Data section ▸

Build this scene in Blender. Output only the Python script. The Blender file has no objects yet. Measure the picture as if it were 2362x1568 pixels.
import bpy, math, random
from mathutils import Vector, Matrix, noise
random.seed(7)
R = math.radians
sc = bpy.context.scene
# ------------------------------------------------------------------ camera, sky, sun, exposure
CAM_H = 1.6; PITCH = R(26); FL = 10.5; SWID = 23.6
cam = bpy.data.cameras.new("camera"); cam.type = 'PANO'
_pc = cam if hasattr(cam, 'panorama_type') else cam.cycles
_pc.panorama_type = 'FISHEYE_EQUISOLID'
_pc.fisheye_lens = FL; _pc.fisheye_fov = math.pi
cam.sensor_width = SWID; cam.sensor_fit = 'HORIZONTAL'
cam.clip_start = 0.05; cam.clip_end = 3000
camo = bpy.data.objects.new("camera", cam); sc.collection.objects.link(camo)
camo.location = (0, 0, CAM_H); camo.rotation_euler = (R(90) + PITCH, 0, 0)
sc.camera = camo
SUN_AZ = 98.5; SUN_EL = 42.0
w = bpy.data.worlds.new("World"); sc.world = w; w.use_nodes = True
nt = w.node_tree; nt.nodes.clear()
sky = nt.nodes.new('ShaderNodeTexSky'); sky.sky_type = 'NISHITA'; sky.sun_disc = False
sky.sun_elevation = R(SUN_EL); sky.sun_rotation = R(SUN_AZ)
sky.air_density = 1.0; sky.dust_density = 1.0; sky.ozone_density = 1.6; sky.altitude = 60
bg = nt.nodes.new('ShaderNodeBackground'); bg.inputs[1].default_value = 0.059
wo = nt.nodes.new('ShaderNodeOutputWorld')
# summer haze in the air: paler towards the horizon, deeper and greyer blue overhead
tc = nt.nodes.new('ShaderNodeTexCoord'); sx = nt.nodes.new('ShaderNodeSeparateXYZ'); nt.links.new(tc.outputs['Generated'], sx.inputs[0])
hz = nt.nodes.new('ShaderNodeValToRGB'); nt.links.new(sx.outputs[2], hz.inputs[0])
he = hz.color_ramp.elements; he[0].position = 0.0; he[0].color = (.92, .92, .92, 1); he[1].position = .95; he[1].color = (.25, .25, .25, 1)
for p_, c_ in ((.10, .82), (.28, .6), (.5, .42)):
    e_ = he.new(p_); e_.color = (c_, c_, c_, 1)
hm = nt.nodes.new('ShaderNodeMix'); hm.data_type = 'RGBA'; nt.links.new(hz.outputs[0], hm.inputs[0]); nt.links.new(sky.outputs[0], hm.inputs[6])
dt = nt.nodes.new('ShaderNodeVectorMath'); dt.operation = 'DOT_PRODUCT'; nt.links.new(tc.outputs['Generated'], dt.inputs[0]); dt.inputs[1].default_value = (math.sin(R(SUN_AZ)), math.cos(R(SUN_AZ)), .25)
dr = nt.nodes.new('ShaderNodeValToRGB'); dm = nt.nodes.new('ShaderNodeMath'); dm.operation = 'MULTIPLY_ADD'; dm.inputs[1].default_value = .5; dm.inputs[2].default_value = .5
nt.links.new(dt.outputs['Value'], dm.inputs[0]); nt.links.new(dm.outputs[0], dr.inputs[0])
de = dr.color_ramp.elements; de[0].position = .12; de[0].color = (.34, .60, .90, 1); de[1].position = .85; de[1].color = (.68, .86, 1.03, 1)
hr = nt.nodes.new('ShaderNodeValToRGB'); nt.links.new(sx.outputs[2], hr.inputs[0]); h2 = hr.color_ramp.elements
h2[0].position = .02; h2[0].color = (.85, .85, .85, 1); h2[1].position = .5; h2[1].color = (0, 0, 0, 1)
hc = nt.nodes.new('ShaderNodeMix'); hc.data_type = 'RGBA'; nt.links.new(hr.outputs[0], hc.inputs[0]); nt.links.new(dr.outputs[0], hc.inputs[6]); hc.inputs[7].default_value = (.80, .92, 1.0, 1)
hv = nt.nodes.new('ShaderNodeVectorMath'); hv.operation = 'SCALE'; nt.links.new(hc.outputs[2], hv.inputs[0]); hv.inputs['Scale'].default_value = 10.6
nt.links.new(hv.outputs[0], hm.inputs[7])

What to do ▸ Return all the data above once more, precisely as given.

Response ▸
Build this scene in Blender. Output only the Python script. The Blender file has no objects yet. Measure the picture as if it were 2362x1568 pixels.
import bpy, math, random
from mathutils import Vector, Matrix, noise
random.seed(7)
R = math.radians
sc = bpy.context.scene
# ------------------------------------------------------------------ camera, sky, sun, exposure
CAM_H = 1.6; PITCH = R(26); FL = 10.5; SWID = 23.6
cam = bpy.data.cameras.new("camera"); cam.type = 'PANO'
_pc = cam if hasattr(cam, 'panorama_type') else cam.cycles
_pc.panorama_type = 'FISHEYE_EQUISOLID'
_pc.fisheye_lens = FL; _pc.fisheye_fov = math.pi
cam.sensor_width = SWID; cam.sensor_fit = 'HORIZONTAL'
cam.clip_start = 0.05; cam.clip_end = 3000
camo = bpy.data.objects.new("camera", cam); sc.collection.objects.link(camo)
camo.location = (0, 0, CAM_H); camo.rotation_euler = (R(90) + PITCH, 0, 0)
sc.camera = camo
SUN_AZ = 98.5; SUN_EL = 42.0
w = bpy.data.worlds.new("World"); sc.world = w; w.use_nodes = True
nt = w.node_tree; nt.nodes.clear()
sky = nt.nodes.new('ShaderNodeTexSky'); sky.sky_type = 'NISHITA'; sky.sun_disc = False
sky.sun_elevation = R(SUN_EL); sky.sun_rotation = R(SUN_AZ)
sky.air_density = 1.0; sky.dust_density = 1.0; sky.ozone_density = 1.6; sky.altitude = 60
bg = nt.nodes.new('ShaderNodeBackground'); bg.inputs[1].default_value = 0.059
wo = nt.nodes.new('ShaderNodeOutputWorld')
# summer haze in the air: paler towards the horizon, deeper and greyer blue overhead
tc = nt.nodes.new('ShaderNodeTexCoord'); sx = nt.nodes.new('ShaderNodeSeparateXYZ'); nt.links.new(tc.outputs['Generated'], sx.inputs[0])
hz = nt.nodes.new('ShaderNodeValToRGB'); nt.links.new(sx.outputs[2], hz.inputs[0])
he = hz.color_ramp.elements; he[0].position = 0.0; he[0].color = (.92, .92, .92, 1); he[1].position = .95; he[1].color = (.25, .25, .25, 1)
for p_, c_ in ((.10, .82), (.28, .6), (.5, .42)):
    e_ = he.new(p_); e_.color = (c_, c_, c_, 1)
hm = nt.nodes.new('ShaderNodeMix'); hm.data_type = 'RGBA'; nt.links.new(hz.outputs[0], hm.inputs[0]); nt.links.new(sky.outputs[0], hm.inputs[6])
dt = nt.nodes.new('ShaderNodeVectorMath'); dt.operation = 'DOT_PRODUCT'; nt.links.new(tc.outputs['Generated'], dt.inputs[0]); dt.inputs[1].default_value = (math.sin(R(SUN_AZ)), math.cos(R(SUN_AZ)), .25)
dr = nt.nodes.new('ShaderNodeValToRGB'); dm = nt.nodes.new('ShaderNodeMath'); dm.operation = 'MULTIPLY_ADD'; dm.inputs[1].default_value = .5; dm.inputs[2].default_value = .5
nt.links.new(dt.outputs['Value'], dm.inputs[0]); nt.links.new(dm.outputs[0], dr.inputs[0])
de = dr.color_ramp.elements; de[0].position = .12; de[0].color = (.34, .60, .90, 1); de[1].position = .85; de[1].color = (.68, .86, 1.03, 1)
hr = nt.nodes.new('ShaderNodeValToRGB'); nt.links.new(sx.outputs[2], hr.inputs[0]); h2 = hr.color_ramp.elements
h2[0].position = .02; h2[0].color = (.85, .85, .85, 1); h2[1].position = .5; h2[1].color = (0, 0, 0, 1)
hc = nt.nodes.new('ShaderNodeMix'); hc.data_type = 'RGBA'; nt.links.new(hr.outputs[0], hc.inputs[0]); nt.links.new(dr.outputs[0], hc.inputs[6]); hc.inputs[7].default_value = (.80, .92, 1.0, 1)
hv = nt.nodes.new('ShaderNodeVectorMath'); hv.operation = 'SCALE'; nt.links.new(hc.outputs[2], hv.inputs[0]); hv.inputs['Scale'].default_value = 10.6
nt.links.new(hv.outputs[0], hm.inputs[7])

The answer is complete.